Para comprobar la validez de una tesis como esta, no en todo caso, pero sí con gran frecuencia, conviene formular dos preguntas, que no representan sino las dos caras de idéntica moneda. En primer lugar, procede averiguar quién sale beneficiado por esta situación. Las sucesivas prórrogas del estado de alarma apuntalan poderes extraordinarios para un Gobierno que parece encantado con las prerrogativas que él mismo se otorga. Ni tan siquiera disimula su complacencia. Por otra parte, la quiebra económica a la que nos han conducido las medidas adoptadas por el Ejecutivo de Sánchez ha empobrecido a la sociedad española y ha fortalecido la dependencia del Estado de millones de españoles. Por tanto, quien se beneficia es este último, hoy parasitado por un Gobierno cada vez más ilegítimo, pues todo lo que no era espurio en origen lo es ahora de forma sobrevenida. La respuesta ante la crisis por parte del Ejecutivo ha consistido en más Estado, que hoy significa también más socialismo, más comunismo, y sus indisociables implicaciones. A saber, más muerte y pobreza, y menos libertad.

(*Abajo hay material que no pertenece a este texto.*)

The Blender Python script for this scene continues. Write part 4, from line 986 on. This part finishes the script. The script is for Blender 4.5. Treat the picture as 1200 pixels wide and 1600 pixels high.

¿Y quién pierde? Contestar esta pregunta reviste menor complejidad: el ciudadano de a pie, como casi siempre. La esfera de libertad cada vez se hace más pequeña, como una red que se va cerrando a nuestro alrededor. Ya no estamos ante el Estado del pánico, pues malvados y analfabetos no solo han dinamitado la res pública, sino que han cruzado ya el umbral de las puertas de nuestras casas. Tan solo quedan dos opciones. Bien recluirnos en nuestra particular habitación del pánico a golpe de tuit y cacerola; bien entrar en acción, una segunda alternativa más recomendable por dos motivos. Primero, porque la situación apremia. Y segundo, porque las habitaciones del pánico, como todos sabemos, no son impenetrables.